Court approves Sure Fit sale

Michele SanFilippo, August 9, 2004

New York — Judge Burton Lifland approved the sale of Sure Fit's assets to New York-based investment firm DE Shaw and bath-towel producer J.R. United. The decision took place on Aug. 5 at the U.S. Bankruptcy Court of the Southern District of New York.

According to the committee of unsecured creditors, the parties will pay $16.5 million in cash and assume $4 million of Sure Fit's liabilities.

"We would have liked to see a greater recovery from the auction but, under the circumstances, we were satisfied with the result," said Joel Levitin, Sure Fit's lead attorney with Dechert, LLP, a New York-based law firm.

Priority claims in the Sure Fit bankruptcy proceedings include Wachovia Bank, which is owed more than $27 million and GE Capital, which has an $8 million lien on equipment and other assets.

Final details are expected to follow this week when the deal officially closes.

In December 2003, DE Shaw agreed to buy FAO Schwarz's flagship store and other assets when the retailer filed for bankruptcy.
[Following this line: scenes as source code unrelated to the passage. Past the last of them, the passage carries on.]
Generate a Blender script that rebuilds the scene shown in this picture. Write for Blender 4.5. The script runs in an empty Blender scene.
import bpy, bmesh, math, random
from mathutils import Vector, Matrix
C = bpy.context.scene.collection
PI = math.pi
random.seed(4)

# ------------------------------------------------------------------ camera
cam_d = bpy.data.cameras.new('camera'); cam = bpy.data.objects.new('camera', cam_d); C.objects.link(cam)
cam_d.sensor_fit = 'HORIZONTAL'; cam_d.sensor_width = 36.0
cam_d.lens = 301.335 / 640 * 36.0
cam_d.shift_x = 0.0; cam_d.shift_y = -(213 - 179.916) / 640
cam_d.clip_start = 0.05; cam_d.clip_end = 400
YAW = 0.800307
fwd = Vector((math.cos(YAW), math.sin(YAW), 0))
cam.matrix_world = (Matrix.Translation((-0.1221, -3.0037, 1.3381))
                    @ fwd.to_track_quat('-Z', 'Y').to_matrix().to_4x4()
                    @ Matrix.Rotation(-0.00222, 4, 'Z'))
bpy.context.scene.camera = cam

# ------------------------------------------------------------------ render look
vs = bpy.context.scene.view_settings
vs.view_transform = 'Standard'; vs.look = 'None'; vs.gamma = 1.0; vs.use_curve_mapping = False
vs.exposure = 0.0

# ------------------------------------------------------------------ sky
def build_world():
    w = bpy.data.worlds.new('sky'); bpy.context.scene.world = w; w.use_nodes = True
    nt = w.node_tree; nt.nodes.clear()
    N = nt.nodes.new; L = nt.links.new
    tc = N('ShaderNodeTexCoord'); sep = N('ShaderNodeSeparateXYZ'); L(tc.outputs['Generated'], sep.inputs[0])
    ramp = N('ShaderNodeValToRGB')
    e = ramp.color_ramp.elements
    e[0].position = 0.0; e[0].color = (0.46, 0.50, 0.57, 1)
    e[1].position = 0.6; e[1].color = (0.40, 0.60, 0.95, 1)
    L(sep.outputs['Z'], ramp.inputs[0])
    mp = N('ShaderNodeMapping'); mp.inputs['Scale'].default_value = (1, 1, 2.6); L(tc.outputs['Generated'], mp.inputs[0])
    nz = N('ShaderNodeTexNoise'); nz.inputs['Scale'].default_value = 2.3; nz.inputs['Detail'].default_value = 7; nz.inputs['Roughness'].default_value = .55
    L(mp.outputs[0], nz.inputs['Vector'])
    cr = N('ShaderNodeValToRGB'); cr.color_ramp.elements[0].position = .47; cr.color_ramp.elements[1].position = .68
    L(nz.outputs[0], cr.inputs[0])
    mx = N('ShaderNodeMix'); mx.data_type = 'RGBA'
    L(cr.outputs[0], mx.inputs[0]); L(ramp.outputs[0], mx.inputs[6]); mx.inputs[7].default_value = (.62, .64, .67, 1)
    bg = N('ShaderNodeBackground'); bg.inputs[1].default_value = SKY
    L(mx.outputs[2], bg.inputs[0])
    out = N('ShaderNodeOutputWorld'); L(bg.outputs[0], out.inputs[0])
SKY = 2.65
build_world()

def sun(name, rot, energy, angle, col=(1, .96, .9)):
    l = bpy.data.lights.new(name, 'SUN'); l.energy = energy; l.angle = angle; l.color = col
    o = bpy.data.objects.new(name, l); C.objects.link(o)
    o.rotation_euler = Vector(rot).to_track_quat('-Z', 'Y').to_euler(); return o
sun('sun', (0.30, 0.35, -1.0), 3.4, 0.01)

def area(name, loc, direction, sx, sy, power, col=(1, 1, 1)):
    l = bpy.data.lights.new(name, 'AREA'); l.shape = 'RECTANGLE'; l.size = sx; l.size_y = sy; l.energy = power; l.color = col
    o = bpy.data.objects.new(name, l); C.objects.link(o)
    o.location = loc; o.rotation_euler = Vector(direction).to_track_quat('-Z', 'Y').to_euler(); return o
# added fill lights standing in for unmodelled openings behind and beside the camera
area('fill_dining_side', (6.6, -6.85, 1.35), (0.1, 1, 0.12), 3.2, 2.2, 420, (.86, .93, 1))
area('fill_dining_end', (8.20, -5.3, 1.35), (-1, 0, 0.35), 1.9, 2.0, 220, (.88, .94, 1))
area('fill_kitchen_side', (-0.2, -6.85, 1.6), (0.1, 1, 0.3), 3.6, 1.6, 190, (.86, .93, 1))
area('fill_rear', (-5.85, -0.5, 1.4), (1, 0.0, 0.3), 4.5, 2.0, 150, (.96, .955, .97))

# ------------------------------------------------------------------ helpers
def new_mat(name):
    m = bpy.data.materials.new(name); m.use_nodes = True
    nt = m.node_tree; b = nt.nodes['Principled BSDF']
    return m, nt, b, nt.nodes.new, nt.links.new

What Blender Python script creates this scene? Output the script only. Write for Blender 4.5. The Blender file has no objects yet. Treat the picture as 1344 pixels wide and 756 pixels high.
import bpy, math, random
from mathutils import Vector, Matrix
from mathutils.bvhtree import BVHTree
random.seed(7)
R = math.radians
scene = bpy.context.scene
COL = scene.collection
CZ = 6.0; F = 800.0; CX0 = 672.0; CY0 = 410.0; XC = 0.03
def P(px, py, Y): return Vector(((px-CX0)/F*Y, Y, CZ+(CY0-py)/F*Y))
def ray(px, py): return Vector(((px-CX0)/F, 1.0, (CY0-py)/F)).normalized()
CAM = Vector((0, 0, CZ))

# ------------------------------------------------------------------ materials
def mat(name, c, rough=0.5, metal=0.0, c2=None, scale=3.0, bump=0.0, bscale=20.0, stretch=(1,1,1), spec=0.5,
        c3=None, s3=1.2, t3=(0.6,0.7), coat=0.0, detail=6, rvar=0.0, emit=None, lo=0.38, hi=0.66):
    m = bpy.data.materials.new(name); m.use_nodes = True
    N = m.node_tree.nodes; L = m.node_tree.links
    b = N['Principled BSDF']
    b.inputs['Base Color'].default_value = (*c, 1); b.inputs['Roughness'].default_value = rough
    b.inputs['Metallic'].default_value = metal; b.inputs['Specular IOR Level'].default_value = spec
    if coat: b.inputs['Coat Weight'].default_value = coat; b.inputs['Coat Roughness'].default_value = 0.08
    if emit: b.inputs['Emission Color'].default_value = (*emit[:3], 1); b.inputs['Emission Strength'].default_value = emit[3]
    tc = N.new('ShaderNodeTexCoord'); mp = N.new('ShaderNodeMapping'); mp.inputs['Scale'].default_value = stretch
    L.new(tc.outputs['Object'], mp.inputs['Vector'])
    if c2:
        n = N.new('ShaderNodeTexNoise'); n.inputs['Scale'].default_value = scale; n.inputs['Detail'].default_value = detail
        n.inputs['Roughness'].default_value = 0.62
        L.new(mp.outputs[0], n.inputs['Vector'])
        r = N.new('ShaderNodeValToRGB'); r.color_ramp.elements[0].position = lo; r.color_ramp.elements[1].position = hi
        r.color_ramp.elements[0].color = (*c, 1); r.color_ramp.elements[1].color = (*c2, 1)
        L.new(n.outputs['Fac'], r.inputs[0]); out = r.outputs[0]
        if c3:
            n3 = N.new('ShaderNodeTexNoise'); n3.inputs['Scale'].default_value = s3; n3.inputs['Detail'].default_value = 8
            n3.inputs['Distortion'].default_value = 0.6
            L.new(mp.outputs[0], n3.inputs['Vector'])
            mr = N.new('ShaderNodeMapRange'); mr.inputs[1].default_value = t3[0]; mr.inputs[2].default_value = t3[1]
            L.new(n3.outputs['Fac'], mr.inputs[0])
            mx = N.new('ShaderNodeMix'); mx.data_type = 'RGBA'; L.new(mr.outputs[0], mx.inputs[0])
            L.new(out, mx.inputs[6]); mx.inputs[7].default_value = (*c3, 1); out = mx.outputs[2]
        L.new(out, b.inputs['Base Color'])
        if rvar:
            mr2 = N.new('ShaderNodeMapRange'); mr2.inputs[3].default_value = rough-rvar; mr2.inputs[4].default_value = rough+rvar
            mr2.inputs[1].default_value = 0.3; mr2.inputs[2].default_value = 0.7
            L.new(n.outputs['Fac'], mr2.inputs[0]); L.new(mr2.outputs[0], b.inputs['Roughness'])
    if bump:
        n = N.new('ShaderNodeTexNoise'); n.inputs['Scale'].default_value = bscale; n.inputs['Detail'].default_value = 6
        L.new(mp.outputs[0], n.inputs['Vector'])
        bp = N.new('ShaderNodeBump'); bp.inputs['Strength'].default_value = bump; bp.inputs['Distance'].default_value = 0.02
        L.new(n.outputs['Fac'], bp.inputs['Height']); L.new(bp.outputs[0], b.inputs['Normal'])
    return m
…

According to company officials, the change of ownership will mean "business as usual" for the slipcover manufacturer, which will be able to keep its management and operations in place, at least for now.

Sure Fit recently began closing its sewing facility in Hanover Township, Pa., by Sept. 23. About 180 employees, primarily sewers, will lose their jobs. The plant's remaining 350 employees will work at the company's two facilities in Upper Macungie Township.